A similar challenge is faced by CAWN – a UK-based non-profit organisation which supports women in Central American countries at a grassroots level through practical and legal advice.  Misogynistic state policies outlawing abortion in many (Catholic) Central American countries such as El Salvador stem from an entrenchment of religion and superstition in everyday life, not unlike that in the African countries that Makoni described. Carballo highlighted the problematic nature of such policies as they place greater importance on religious beliefs than on women’s rights. Indeed, according to Carballo, these policies go so far as to criminalise those women who do have abortions, and in consequence some women have faced decades in prison. Thomson explained the ways in which women in Central America also find themselves at the intersection of gender and class-based oppression: for example, many women working in maquilas (textile factories in free trade zones) encounter much gender-based discrimination in the workplace, including poor working conditions. Some are currently engaging in struggles for better working conditions or compensation upon injury. CAWN’s work has been to support the women in Central America in their fight for gender equality in the face of religious and class based constraints. However, like Makoni, Thomson stressed that as a feminist community, we have a responsibility to our ‘sisters across the continents and oceans’ to join the fight; to resist the exploitative forces of both patriarchy and other institutional structures including capitalism. We can do this, Thomson said, in much the same way as that advocated by Makoni: we need to ‘beef up our online campaigns’, and give them more visibility.

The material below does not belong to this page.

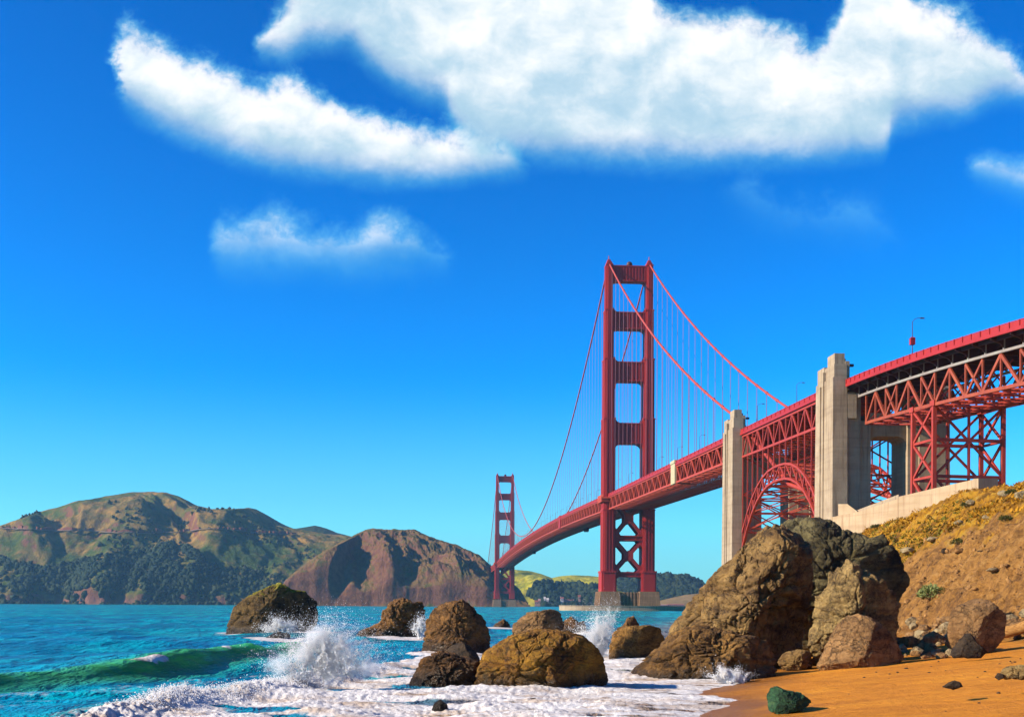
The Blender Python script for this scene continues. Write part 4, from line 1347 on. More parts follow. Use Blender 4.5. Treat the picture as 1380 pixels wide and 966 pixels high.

In her article last year, Cynthia Cockburn quoted Pragna Patel of Southall Black Sisters to say: “The question for feminists is this: can we achieve freedom if other women or men are not free?” Ultimately, the answer – bringing together the different voices of Makoni, Thomson and Carballo – is clear: if our feminism is to mean anything at all, it must extend solidarity to all men and women who are resisting oppression in a variety of different contexts.  It means that in our inter-connected world, our community as feminists must transcend national, cultural, religious and other social boundaries. It means that our feminism – our sisterhood - must be global, in every sense of the word. 

This is a message that could be heard louder at my university in Cambridge.  There is some excellent work going on to this end in the form of inclusive and intersectional feminist campaigns: the on-going and cumulative successes of the Living Wage Campaign which is run by the Labour Club and the Students Union Women’s Campaign,  and the ‘Bring Back our Girls’ campaign of May 2015 - also run by the Women’s Campaign in conjunction with two Nigerian students and the support of the Black and Minority Ethnic Campaign - are two examples.  Indeed, the very fact that the Women’s Campaign has designated officers  to address the separate but intersecting issues of class and race is significant in itself.  Having discovered only relatively recently my own identity as a ‘black feminist’, I was especially encouraged to hear about the new ‘Fly Women of Cambridge’ Campaign, a forum for black and minority ethnic women in Cambridge. All of these initiatives demonstrate an increasing awareness of the linked systems of oppression that affect women (and men) worldwide. It is clear that many feminists at my university – as well as those working nationally and worldwide – recognise the importance of acknowledging one another’s intersecting identities and the challenges that these multifaceted identities can bring.  But, of course, much more can be done.

Now more than ever, we need to recognise that an inclusive intersectional and global feminism is of crucial importance to us all. It would be good to see an even bigger emphasis our ‘global sisterhood’ – in every sense of the term - at next year’s conference.